WHAT THE TASK ASKS –
Starting with the first line of the data below, copy each line up to and including the one containing "part(wl, 'wood_cleat', MB().box(LX, LX". Pictures stay out.

╭──

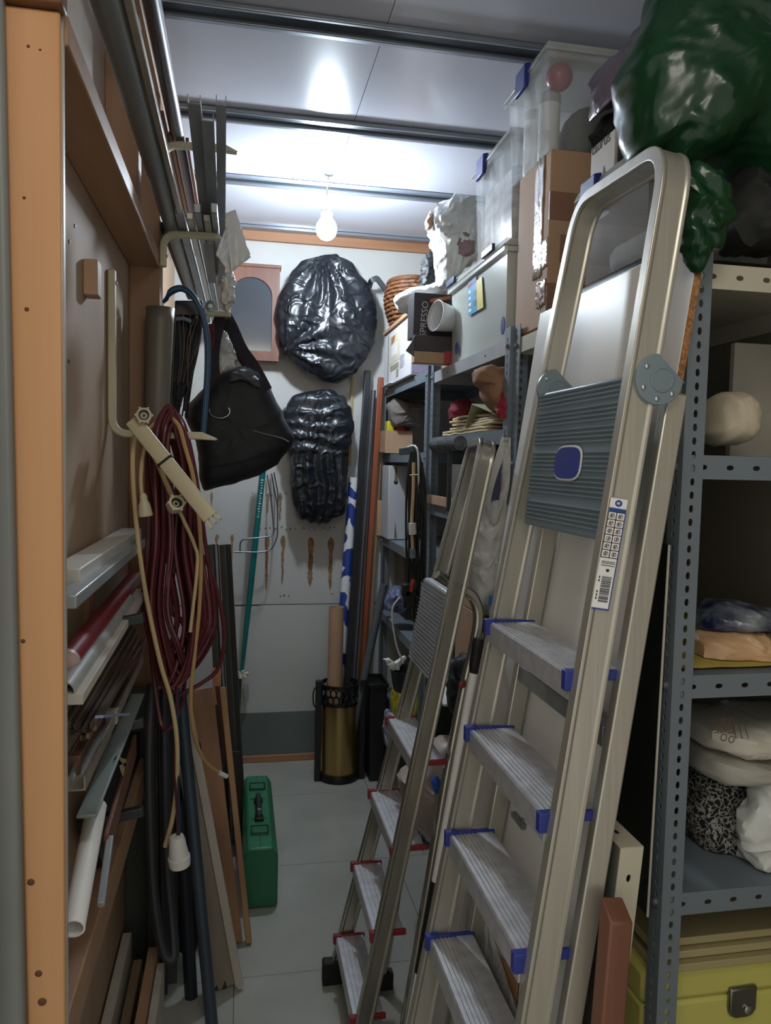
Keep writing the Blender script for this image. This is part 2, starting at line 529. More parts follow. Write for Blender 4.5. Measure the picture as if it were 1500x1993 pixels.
for x, y, r in ((55, 90, .0022), (78, 97, .0016), (47, 385, .0022), (52, 602, .003), (45, 1248, .003), (82, 1950, .006), (75, 1895, .005), (60, 1717, .005)):
    p = at(x, y, Y=1.05)
    part(wl, 'knot', MB().lathe([(r, 0), (r * .6, .0012)], (p.x, 1.05, p.z), V((0, -1, 0)), n=9), mat('pine_knot', (92, 54, 30), rough=.6))
part(wl, 'rail', MB().box(LX, -.222, 1.083, 2.245, 2.03, 2.068), PINE_Y, bevel=.003)
part(wl, 'rail', MB().box(LX, -.222, 1.083, 3.7, 2.50, 2.54), PINE_Y, bevel=.003)
part(wl, 'stud', MB().box(LX, -.222, 2.245, 2.33, 0, 2.499), PINE_S, bevel=.003)
part(wl, 'stud', MB().box(LX, -.232, 1.86, 1.915, 2.069, 2.499), PINE_S, bevel=.003)
part(wl, 'batten', MB().box(LX, -.285, 2.04, 2.10, 2.069, 2.36), mat('white_batten', (206, 200, 192), rough=.6))
for x, y in ((146, 440), (135, 470), (218, 533), (134, 703), (275, 505)):
    p = at(x, y, X=LX + .001)
    part(wl, 'screw', MB().lathe([(.004, 0), (.003, .002)], (LX, p.y, p.z), V((1, 0, 0)), n=8), DARKMETAL)
p = at(165, 538, X=LX)
a, b = at(157, 545, X=LX), at(172, 545, X=LX)
part(wl, 'wood_cleat', MB().box(LX, LX + .028, p.y - .022, p.y + .022, at(160, 572, X=LX).z, at(165, 508, X=LX).z), wood('pale_cleat', (196, 164, 132), (176, 140, 110), 'z', 20), bevel=.003)

struct('wall_right', MB().box(RX, RX + .08, -.2, BY + .06, 0, H + .07), mat('grey_beige_plaster', (138, 130, 114), rough=.8, var=.05, vs=2))

# ---------------------------------------------------------------- lamp
bp = at(640, 340, Z=H)
bx, byy = bp.x, bp.y
T = thing('bare_bulb', 'bare glowing light bulb hanging on short wire from ceiling hook', 'lamp', (bx, byy, H))
part(T, 'hook_plate', MB().lathe([(.018, 0), (.014, -.004)], (bx, byy, H), n=16), GALV)
part(T, 'hook', MB().tube(spline([(bx, byy, H - .004), (bx, byy, H - .02), (bx + .011, byy, H - .03), (bx + .004, byy, H - .042), (bx - .006, byy, H - .036)], 5), .0018, 6), GALV)
part(T, 'wire', MB().tube(spline([(bx, byy, H - .004), (bx - .008, byy, H - .03), (bx - .006, byy - .004, H - .06), (bx - .006, byy, H - .085)], 5), .0028, 6), CREAM_CORD)
lz = H - .085
part(T, 'socket', MB().lathe([(.006, 0), (.016, -.006), (.019, -.02), (.019, -.055), (.022, -.058), (.022, -.068), (.015, -.07)], (bx - .006, byy, lz), n=18), WHITE_PL)
bm_ = bpy.data.materials.new('glowing_bulb_glass'); bm_.use_nodes = True
bb = bm_.node_tree.nodes['Principled BSDF']
bb.inputs['Base Color'].default_value = (1, 1, 1, 1)
bb.inputs['Emission Color'].default_value = (.78, .89, 1.0, 1); bb.inputs['Emission Strength'].default_value = BULB_STRENGTH * .64
part(T, 'bulb', MB().lathe([(.013, -.066), (.017, -.074), (.029, -.088), (.038, -.106), (.040, -.122), (.035, -.142), (.022, -.156), (.010, -.161), (.001, -.162)], (bx - .006, byy, lz), n=24), bm_)


# ================================================================ SHELVING
def rack(label, x0, y0, y1, levels, topm=None, front_lip_m=None, x1=None, top=1.875, nearholes=False):
    x1 = x1 or x0 + .40
    T = thing('shelving_unit', label, 'shelf', (x0 + .2, (y0 + y1) / 2, 0), 'slotted angle shelving units along the right wall')
    for cx, sxn in ((x0, 1), (x1, -1)):
        for cy, syn in ((y0, 1), (y1, -1)):
            mb = MB()
            mb.slotplate((cx, cy, 0), (sxn, 0, 0), (0, 0, 1), .037, top, .0226, .0082, .0130)
            mb.slotplate((cx, cy, 0), (0, syn, 0), (0, 0, 1), .037, top, .0226, .0075, .0125)
            part(T, 'upright', mb, RACK, solid=.0022, flat=True)
    for i, z in enumerate(levels):
        m = topm if (i == 0 and topm) else RACK
        mb = MB()
        a, b, c, d = x0 + .003, x1 - .003, y0 + .003, y1 - .003
        mb.add([(a, c, z), (b, c, z), (b, d, z), (a, d, z)], [(0, 1, 2, 3)])
        hgt = .04
        mb.slotplate((a, c, z - hgt), (0, 0, 1), (1, 0, 0), hgt, b - a, .05, .009, .014, start=.012) if nearholes else mb.add([(a, c, z - hgt), (b, c, z - hgt), (b, c, z), (a, c, z)], [(0, 1, 2, 3)])
        mb.slotplate((a, c, z - hgt), (0, 0, 1), (0, 1, 0), hgt, d - c, (d - c - .02) / 2, .008, .012, start=.01)
        mb.add([(b, c, z - hgt), (b, d, z - hgt), (b, d, z), (b, c, z)], [(0, 1, 2, 3)])
        mb.add([(a, d, z - hgt), (b, d, z - hgt), (b, d, z), (a, d, z)], [(0, 1, 2, 3)])
        part(T, 'shelf', mb, m, solid=.0016, flat=True)
        for q in (y0 + .018, y1 - .018):
            part(T, 'bolt', MB().lathe([(.0065, 0), (.0065, .004), (.004, .006)], (x0 - .001, q, z - .02), V((-1, 0, 0)), n=6), GALV)
    return T


S1 = (.725, 1.152, 1.965); S2 = (.715, 1.975, 2.835); S3 = (.705, 2.845, 3.735)
L1 = (1.84, 1.525, 1.150, .765, .33); L2 = (1.845, 1.60, 1.35, .76, .38); L3 = (1.86, 1.545, 1.135, .76, .375)
rack('grey slotted shelving unit nearest the viewer, its perforated post beside the tall ladder', *S1, L1, topm=CREAM_RACK, nearholes=True)
rack('grey slotted shelving unit in the middle of the right hand row behind the small ladder', *S2, L2, topm=mat('pale_rack_paint', (158, 160, 162), rough=.5, metal=.1))
rack('grey slotted shelving unit farthest back, touching the white back wall', *S3, L3)


# ================================================================ LADDERS
def Xn(z): return .337 + .143 * z
def Xf(z): return .3065 + .172 * z


YN, YF = 1.075, 1.462
T = thing('platform_ladder', 'tall aluminium platform ladder with navy step caps leaning folded against the shelves', 'ladder', (.45, 1.27, 0))
NL = V((1, 0, -.157)).normalized()
path = fillet([(Xn(0), YN - .03, 0), (Xn(1.99), YN, 1.99), (Xf(2.03), YF, 2.03), (Xf(0), YF + .03, 0)], .075, 8)
prof = [(-.011, 0), (.011, 0), (.011, .006), (.009, .008), (.009, .040), (.011, .042), (.011, .048), (-.011, .048), (-.011, .042), (-.009, .040), (-.009, .008), (-.011, .006)]
part(T, 'front_frame', MB().sweep(path, prof, NL), ALU, sharp=25, bevel=.0015)
RP = [(-.011, 0), (.011, 0), (.011, .034), (-.011, .034)]
for y, dyy in ((YN + .004, -.03), (YF - .004, .03)):
    part(T, 'rear_leg', MB().sweep([(.409, y + dyy, 0), (.409 + .144 * 1.62, y, 1.62)], RP, NL), ALU, bevel=.003)
for z in (1.06, .45):
    part(T, 'rear_brace', MB().box(.407 + .144 * z + .006, .407 + .144 * z + .03, YN + .01, YF - .01, z, z + .034), GALV, bevel=.002)
for z in (1.183, .962, .742, .521, .30, .085):
    x = (Xn(z) + Xf(z)) / 2 - .006
    ya, yb = YN + .012 - .03 * (1 - z / 2), YF - .012 + .03 * (1 - z / 2)
    pr = [(0, -.042), (0, -.004), (.003, 0)]
    for k in range(6):
        pr += [(.008 + .0085 * k, 0), (.0092 + .0085 * k, -.0022), (.0116 + .0085 * k, -.0022), (.0128 + .0085 * k, 0)]
    pr += [(.092, 0), (.092, -.022), (.0895, -.022), (.0895, -.005), (.004, -.005), (.003, -.042)]
    s = part(T, 'step', MB().prism([(x + a, ya, z + b) for a, b in pr], (0, yb - ya, 0)), ALU_TREAD, sharp=20)
    for y0 in (ya - .002, yb - .008):
        mb = MB().box(x - .005, x + .097, y0, y0 + .010, z - .012, z + .004)
        mb.box(x - .009, x + .018, y0 - .002, y0 + .014, z - .026, z + .006)
        part(s, 'step_cap', mb, BLUE_PL, label='navy plastic end cap', bevel=.002)
# folded standing platform
sb, st = 1.385, 1.645
mb = MB()


def plat(s, d=0):        # s along the rail 0..1, d out of the face
    z = sb + (st - sb) * s
    return V((Xn(z) + .026 - .012 * s - d, 0, z + d * .15))


mb.hexa([plat(0, -.012) + V((0, YN + .016, 0)), plat(0, -.012) + V((0, YF - .02, 0)), plat(0) + V((0, YF - .02, 0)), plat(0) + V((0, YN + .016, 0)),
         plat(1, -.012) + V((0, YN + .016, 0)), plat(1, -.012) + V((0, YF - .02, 0)), plat(1) + V((0, YF - .02, 0)), plat(1) + V((0, YN + .016, 0))])
pf = part(T, 'platform', mb, GREY_PL, label='grey ribbed plastic platform', bevel=.005)
mb = MB()
yc = (YN + YF) / 2 - .01
for g in ((.05, 5), (.245, 5), (.41, 5), (.60, 4), (.735, 4), (.87, 4)):
    for k in range(g[1]):
        s = g[0] + k * .03
        rng = ((YN + .03, YF - .03),)
        if g[0] == .41: rng = ((YN + .03, yc - .058), (yc + .048, YF - .03))
        for y0, y1 in rng:
            a, b = plat(s), plat(s, .004)
            mb.prism([a + V((0, y0, 0)), b + V((0, y0, .002)), b + V((0, y0, .004)), plat(s + .02) + V((0, y0, 0))], (0, y1 - y0, 0))
part(pf, 'tread_ribs', mb, GREY_PL)
cpt = plat(.47, .003)
ovl = [(.050 * math.copysign(abs(math.cos(a)) ** .6, math.cos(a)), .028 * math.copysign(abs(math.sin(a)) ** .6, math.sin(a))) for a in [2 * PI * k / 32 for k in range(32)]]
upd = (plat(1) - plat(0)).normalized()
part(pf, 'badge_rim', MB().prism([cpt + V((0, yc + a * 1.08, 0)) + upd * b * 1.12 for a, b in ovl], (-.002, 0, 0)), WHITE_PL)
part(pf, 'badge', MB().prism([cpt + V((-.001, yc + a, 0)) + upd * b for a, b in ovl], (-.003, 0, 0)), BLUE_PL, label='navy badge')
# hinge discs
for c, yo, r in ((at(1281, 739, Y=YN - .018), YN - .022, .0385), (V((Xf(1.66) + .03, 0, 1.655)), YF - .022, .040)):
    arc = [(r * math.cos(a), r * math.sin(a)) for a in [math.radians(95 + k * 10) for k in range(27)]] + [(r * 1.12, -.004)]
    h = part(T, 'hinge_disc', MB().prism([(c.x + a, yo, c.z + b) for a, b in arc], (0, .010, 0)), GREY_PL, label='round grey hinge plate', bevel=.002)
    part(h, 'hinge_boss', MB().lathe([(.019, 0), (.019, .0015), (.0165, .0018), (.0155, .0006), (.001, .0006)], (c.x + .004, yo, c.z), V((0, -1, 0)), n=28), GREY_PL)
    for a in (140, 205, 262, 315):
        part(h, 'rivet', MB().lathe([(.004, 0), (.0035, .002), (.001, .0028)], (c.x + r * .76 * math.cos(math.radians(a)), yo, c.z + r * .76 * math.sin(math.radians(a))), V((0, -1, 0)), n=10), CHROME)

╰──

FULL OUTPUT –
Keep writing the Blender script for this image. This is part 2, starting at line 529. More parts follow. Write for Blender 4.5. Measure the picture as if it were 1500x1993 pixels.
for x, y, r in ((55, 90, .0022), (78, 97, .0016), (47, 385, .0022), (52, 602, .003), (45, 1248, .003), (82, 1950, .006), (75, 1895, .005), (60, 1717, .005)):
    p = at(x, y, Y=1.05)
    part(wl, 'knot', MB().lathe([(r, 0), (r * .6, .0012)], (p.x, 1.05, p.z), V((0, -1, 0)), n=9), mat('pine_knot', (92, 54, 30), rough=.6))
part(wl, 'rail', MB().box(LX, -.222, 1.083, 2.245, 2.03, 2.068), PINE_Y, bevel=.003)
part(wl, 'rail', MB().box(LX, -.222, 1.083, 3.7, 2.50, 2.54), PINE_Y, bevel=.003)
part(wl, 'stud', MB().box(LX, -.222, 2.245, 2.33, 0, 2.499), PINE_S, bevel=.003)
part(wl, 'stud', MB().box(LX, -.232, 1.86, 1.915, 2.069, 2.499), PINE_S, bevel=.003)
part(wl, 'batten', MB().box(LX, -.285, 2.04, 2.10, 2.069, 2.36), mat('white_batten', (206, 200, 192), rough=.6))
for x, y in ((146, 440), (135, 470), (218, 533), (134, 703), (275, 505)):
    p = at(x, y, X=LX + .001)
    part(wl, 'screw', MB().lathe([(.004, 0), (.003, .002)], (LX, p.y, p.z), V((1, 0, 0)), n=8), DARKMETAL)
p = at(165, 538, X=LX)
a, b = at(157, 545, X=LX), at(172, 545, X=LX)
part(wl, 'wood_cleat', MB().box(LX, LX + .028, p.y - .022, p.y + .022, at(160, 572, X=LX).z, at(165, 508, X=LX).z), wood('pale_cleat', (196, 164, 132), (176, 140, 110), 'z', 20), bevel=.003)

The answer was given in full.